Movie Review: White Zombie (1932) directed by Victor Halperin
Madeleine Short has come to Haiti to join her fiance Neil Parker. On the ship over, she met plantation owner Charles Beaumont, who shortly became her very good friend. Mr. Beaumont offers his fancy mansion as the site of the young couple’s wedding, and is so taken with Neil that he offers to appoint the young man as his agent in New York City. What a nice man! Of course, if you’ve seen any of the advertising for this film, you know it’s a horror movie so something must be wrong.
Neil hasn’t been at his bank job in Port au Prince very long, so he’s not conversant with the native customs. He and Madeleine are baffled when their coach has to stop for a burial ceremony being performed in the middle of the road. A bit later, the driver stops to ask directions of a man with intense eyes (Bela Lugosi), who grasps Madeleine’s scarf. When the driver sees who’s with the man, he immediately starts the coach rolling again. He warns the young couple of the living dead. “Zombies!” The driver dumps them at the Beaumont plantation entrance.
The couple are startled by a figure coming out of the dark, but it is only Dr. Bruner, a local missionary who’s been summoned to perform the wedding ceremony.

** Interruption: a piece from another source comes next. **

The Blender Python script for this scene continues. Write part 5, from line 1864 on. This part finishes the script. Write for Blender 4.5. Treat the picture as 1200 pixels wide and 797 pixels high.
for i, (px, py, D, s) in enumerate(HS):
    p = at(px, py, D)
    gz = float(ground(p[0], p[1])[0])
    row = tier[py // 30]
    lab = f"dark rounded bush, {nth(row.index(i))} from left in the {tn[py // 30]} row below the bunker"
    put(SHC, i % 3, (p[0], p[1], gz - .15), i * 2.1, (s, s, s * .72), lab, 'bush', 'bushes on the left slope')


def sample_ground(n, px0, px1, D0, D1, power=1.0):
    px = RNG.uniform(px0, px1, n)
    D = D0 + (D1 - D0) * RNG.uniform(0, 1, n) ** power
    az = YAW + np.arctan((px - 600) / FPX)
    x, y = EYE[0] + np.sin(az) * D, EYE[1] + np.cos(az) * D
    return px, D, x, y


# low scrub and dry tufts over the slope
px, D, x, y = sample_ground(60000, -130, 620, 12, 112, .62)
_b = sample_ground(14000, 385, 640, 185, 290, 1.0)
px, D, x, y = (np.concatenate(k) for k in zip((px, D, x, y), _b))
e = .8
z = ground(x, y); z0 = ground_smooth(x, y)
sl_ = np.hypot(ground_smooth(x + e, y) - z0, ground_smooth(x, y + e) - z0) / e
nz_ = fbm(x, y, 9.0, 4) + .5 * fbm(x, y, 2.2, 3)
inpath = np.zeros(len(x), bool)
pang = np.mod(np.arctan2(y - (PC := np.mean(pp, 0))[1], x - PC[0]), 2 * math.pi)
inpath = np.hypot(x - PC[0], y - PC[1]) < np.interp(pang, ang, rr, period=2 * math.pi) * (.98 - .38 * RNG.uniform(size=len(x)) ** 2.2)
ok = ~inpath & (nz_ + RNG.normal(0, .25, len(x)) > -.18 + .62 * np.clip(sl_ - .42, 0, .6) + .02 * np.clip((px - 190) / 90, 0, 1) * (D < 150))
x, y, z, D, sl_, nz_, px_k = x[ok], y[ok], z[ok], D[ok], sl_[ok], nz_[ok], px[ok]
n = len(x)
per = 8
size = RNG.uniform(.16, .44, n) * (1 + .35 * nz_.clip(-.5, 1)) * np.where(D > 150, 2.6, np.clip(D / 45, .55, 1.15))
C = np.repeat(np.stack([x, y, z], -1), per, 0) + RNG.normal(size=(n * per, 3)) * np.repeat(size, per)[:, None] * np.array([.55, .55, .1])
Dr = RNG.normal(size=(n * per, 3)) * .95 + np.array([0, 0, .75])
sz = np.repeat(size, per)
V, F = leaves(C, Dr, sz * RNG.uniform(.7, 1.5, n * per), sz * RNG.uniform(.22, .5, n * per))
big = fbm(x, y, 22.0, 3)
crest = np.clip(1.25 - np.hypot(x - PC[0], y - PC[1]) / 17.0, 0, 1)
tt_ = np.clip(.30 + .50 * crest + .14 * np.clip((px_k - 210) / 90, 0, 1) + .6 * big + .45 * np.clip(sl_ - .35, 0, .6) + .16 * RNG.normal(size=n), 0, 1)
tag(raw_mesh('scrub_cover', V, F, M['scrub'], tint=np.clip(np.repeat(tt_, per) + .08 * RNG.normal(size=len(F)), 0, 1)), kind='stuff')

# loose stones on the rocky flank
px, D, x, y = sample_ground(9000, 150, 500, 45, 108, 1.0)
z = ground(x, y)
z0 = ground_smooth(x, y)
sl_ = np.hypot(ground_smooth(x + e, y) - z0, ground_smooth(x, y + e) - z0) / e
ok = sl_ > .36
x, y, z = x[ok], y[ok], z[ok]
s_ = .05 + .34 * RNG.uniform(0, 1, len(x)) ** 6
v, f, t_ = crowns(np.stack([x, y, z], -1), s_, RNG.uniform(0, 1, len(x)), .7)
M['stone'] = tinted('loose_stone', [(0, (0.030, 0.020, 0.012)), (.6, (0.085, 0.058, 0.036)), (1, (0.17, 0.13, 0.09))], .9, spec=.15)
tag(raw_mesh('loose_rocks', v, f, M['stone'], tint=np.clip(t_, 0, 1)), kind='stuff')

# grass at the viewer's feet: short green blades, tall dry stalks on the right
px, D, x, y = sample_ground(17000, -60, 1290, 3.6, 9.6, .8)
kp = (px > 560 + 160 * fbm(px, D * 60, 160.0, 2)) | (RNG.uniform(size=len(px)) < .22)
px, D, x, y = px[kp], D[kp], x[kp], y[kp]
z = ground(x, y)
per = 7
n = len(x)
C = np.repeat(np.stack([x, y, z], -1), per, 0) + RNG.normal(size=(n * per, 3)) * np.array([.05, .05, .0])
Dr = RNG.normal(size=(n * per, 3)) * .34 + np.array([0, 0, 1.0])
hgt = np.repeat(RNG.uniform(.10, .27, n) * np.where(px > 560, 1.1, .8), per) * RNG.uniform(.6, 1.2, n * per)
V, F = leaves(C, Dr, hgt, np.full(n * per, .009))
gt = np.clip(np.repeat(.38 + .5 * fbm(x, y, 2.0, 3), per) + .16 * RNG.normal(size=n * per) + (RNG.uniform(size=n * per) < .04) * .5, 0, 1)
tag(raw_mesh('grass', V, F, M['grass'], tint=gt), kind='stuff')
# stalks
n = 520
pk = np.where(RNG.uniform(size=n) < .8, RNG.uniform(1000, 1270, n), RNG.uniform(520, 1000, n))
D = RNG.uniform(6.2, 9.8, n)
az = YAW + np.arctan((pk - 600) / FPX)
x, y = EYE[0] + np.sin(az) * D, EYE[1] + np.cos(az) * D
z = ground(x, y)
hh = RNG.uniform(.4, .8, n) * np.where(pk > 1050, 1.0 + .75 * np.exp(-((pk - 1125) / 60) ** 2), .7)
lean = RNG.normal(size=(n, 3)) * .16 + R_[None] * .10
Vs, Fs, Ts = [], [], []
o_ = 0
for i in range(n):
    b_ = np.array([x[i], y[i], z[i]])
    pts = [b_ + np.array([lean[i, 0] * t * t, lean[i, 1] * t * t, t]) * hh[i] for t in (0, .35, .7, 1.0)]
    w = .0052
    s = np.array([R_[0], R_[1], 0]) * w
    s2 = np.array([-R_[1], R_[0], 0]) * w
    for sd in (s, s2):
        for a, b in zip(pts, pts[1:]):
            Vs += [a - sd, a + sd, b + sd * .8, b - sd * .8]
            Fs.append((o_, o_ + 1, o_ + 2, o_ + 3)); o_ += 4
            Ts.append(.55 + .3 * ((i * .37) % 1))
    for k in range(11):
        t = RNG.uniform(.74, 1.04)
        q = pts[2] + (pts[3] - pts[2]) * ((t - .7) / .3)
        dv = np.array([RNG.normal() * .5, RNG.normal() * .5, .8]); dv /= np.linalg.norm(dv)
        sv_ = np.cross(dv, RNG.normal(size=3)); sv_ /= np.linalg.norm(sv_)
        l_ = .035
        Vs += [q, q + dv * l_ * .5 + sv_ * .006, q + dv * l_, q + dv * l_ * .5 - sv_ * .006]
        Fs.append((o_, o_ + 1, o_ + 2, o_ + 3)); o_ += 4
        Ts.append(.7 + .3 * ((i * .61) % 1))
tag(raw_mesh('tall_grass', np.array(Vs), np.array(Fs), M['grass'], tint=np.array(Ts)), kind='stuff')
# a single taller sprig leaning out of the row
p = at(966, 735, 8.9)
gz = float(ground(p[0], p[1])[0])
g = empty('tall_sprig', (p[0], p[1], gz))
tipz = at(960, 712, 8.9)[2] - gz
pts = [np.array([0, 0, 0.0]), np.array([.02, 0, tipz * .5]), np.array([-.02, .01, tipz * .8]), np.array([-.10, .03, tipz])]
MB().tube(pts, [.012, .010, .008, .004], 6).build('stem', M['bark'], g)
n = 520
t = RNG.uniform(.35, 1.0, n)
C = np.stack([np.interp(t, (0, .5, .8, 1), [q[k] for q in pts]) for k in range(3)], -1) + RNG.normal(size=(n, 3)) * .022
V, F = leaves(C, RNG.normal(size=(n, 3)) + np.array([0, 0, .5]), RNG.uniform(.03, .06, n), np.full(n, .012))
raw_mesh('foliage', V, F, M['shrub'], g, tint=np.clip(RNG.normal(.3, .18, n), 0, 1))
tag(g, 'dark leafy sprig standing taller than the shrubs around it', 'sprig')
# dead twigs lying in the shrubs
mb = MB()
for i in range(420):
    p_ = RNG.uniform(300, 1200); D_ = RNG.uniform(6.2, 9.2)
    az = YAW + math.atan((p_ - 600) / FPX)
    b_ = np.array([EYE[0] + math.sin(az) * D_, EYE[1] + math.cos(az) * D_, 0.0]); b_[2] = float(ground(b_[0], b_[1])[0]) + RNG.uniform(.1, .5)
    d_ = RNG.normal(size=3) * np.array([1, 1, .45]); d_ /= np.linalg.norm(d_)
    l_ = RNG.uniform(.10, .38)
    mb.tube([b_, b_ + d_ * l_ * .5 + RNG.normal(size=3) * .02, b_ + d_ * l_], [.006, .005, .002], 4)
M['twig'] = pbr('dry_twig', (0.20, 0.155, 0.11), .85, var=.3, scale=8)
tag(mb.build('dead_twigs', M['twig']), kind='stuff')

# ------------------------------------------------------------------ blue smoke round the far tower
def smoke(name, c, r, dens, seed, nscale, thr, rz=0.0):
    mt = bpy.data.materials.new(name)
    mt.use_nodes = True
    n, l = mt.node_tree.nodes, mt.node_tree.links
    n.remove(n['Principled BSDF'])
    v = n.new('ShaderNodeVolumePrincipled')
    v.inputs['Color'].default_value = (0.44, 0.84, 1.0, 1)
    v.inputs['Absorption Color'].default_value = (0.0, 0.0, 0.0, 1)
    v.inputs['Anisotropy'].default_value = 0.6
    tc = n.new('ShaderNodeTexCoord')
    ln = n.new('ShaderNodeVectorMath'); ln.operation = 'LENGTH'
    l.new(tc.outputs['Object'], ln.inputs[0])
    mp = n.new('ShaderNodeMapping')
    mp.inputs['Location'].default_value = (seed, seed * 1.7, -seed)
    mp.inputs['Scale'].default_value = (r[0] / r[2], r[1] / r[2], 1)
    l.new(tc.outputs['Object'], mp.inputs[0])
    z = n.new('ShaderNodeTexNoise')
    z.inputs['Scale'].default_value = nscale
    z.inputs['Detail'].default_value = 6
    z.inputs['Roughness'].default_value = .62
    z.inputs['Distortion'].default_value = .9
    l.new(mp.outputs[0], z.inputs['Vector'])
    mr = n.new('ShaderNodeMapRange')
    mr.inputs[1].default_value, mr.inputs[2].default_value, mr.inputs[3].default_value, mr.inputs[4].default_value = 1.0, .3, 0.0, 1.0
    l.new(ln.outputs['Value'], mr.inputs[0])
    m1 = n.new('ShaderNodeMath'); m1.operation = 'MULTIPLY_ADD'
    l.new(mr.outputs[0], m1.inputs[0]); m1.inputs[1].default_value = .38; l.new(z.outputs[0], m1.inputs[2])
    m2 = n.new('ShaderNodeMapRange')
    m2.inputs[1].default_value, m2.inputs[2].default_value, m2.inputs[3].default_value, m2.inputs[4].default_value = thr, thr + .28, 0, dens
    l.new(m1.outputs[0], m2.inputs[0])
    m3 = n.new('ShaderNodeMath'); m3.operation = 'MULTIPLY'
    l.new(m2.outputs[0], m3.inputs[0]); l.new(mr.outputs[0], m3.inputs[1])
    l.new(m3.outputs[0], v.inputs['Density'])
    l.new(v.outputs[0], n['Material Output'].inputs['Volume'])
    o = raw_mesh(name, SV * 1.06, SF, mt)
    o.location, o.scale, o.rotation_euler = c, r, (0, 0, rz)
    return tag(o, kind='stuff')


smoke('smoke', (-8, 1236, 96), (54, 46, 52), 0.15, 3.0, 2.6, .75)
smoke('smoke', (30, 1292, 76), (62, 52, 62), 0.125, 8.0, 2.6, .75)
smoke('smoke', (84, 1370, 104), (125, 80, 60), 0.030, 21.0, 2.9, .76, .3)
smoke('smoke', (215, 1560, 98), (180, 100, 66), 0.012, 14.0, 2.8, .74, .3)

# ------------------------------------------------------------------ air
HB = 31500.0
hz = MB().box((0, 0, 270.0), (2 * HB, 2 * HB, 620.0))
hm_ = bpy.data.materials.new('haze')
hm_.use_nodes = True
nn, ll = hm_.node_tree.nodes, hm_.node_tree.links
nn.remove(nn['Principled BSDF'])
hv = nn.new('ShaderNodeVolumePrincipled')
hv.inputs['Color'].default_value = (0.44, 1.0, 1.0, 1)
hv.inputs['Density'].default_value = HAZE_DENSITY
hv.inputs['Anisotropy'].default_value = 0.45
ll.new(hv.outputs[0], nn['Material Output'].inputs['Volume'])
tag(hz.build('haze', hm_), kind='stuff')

Dr. Bruner may be a little scatter-brained, but he knows Beaumont is not the type to be so generous to strangers, and wonders what the catch is.
The catch is that Charles Beaumont has fallen in love with Madeleine himself, and is determined to have her. Thus he is willing to make a cruel bargain with “Murder” Legendre, the man with the intense eyes and owner of the local sugar mill. Beaumont’s initial plan is to turn Neil over to Legendre to make vanish, on the assumption that he will then be able to seduce Madeleine. Legendre, who claims the ability to read people’s minds by looking in their eyes, assures Beaumont that this plan will not work. He counter-proposes turning Madeleine into an obedient zombie who will possess all her beauty but none of that pesky free will.
Beaumont tries one last time to change Madeleine’s mind, but in the end feels he has to administer a drug that in combination with Legendre’s voodoo powers will put her in a cataleptic trance. Once Neil is convinced his wife is dead, Legendre can raise the woman to be Beaumont’s lover.
This was the first feature-length Hollywood zombie movie, loosely inspired by a 1929 book about Haiti’s customs and superstitions. As such, it became influential in how Haiti, voodoo and zombies were depicted for years. Pity that it didn’t try very hard for accuracy on that first one.
Good: Legendre gets just enough exploration that we can get a feel for where he’s coming from without ever losing track of the fact that he’s a villain. “Murder” is a man of humble origins who has used cleverness, treachery and uncanny abilities to turn his enemies into his slaves and assume a position of relative wealth and power. He enjoys humbling those who have looked down on him. Despite some handwaving about the drug used to induce catalepsy, it’s clear that Legendre has actual supernatural powers of some sort, being able to open doors without touching them, and direct the zombies without verbal or physical commands.
By comparison, Beaumont is just a privileged white dude who thinks his wants are actual needs.
The most horrifying scene is early on, as one of the sugar mill workers stumbles into the grinder and is (offscreen) ground up, without a sound or reaction from any of the other workers, because they’re all zombies.
Less good: The director wasn’t used to the new sound era, and some of the cinematography shows this, with odd wipes and staging. And of course there’s the whole thing with stereotyping Haitians. Some bits of the plot get a bit incoherent (like, how did the two maids get from Beaumont’s house to Legendre’s?)
Content notes: This is a pre-Code film, and there’s a naughty shot of the bride to be in her lingerie. Also Beaumont is at one point reasonably willing to have non-consensual sex with Madeleine, but changes his mind after she’s been zombified.
Overall: A bit creaky and showing its age, but a fine performance by Lugosi and at a little over an hour won’t feel like a waste of time, excellent for double features!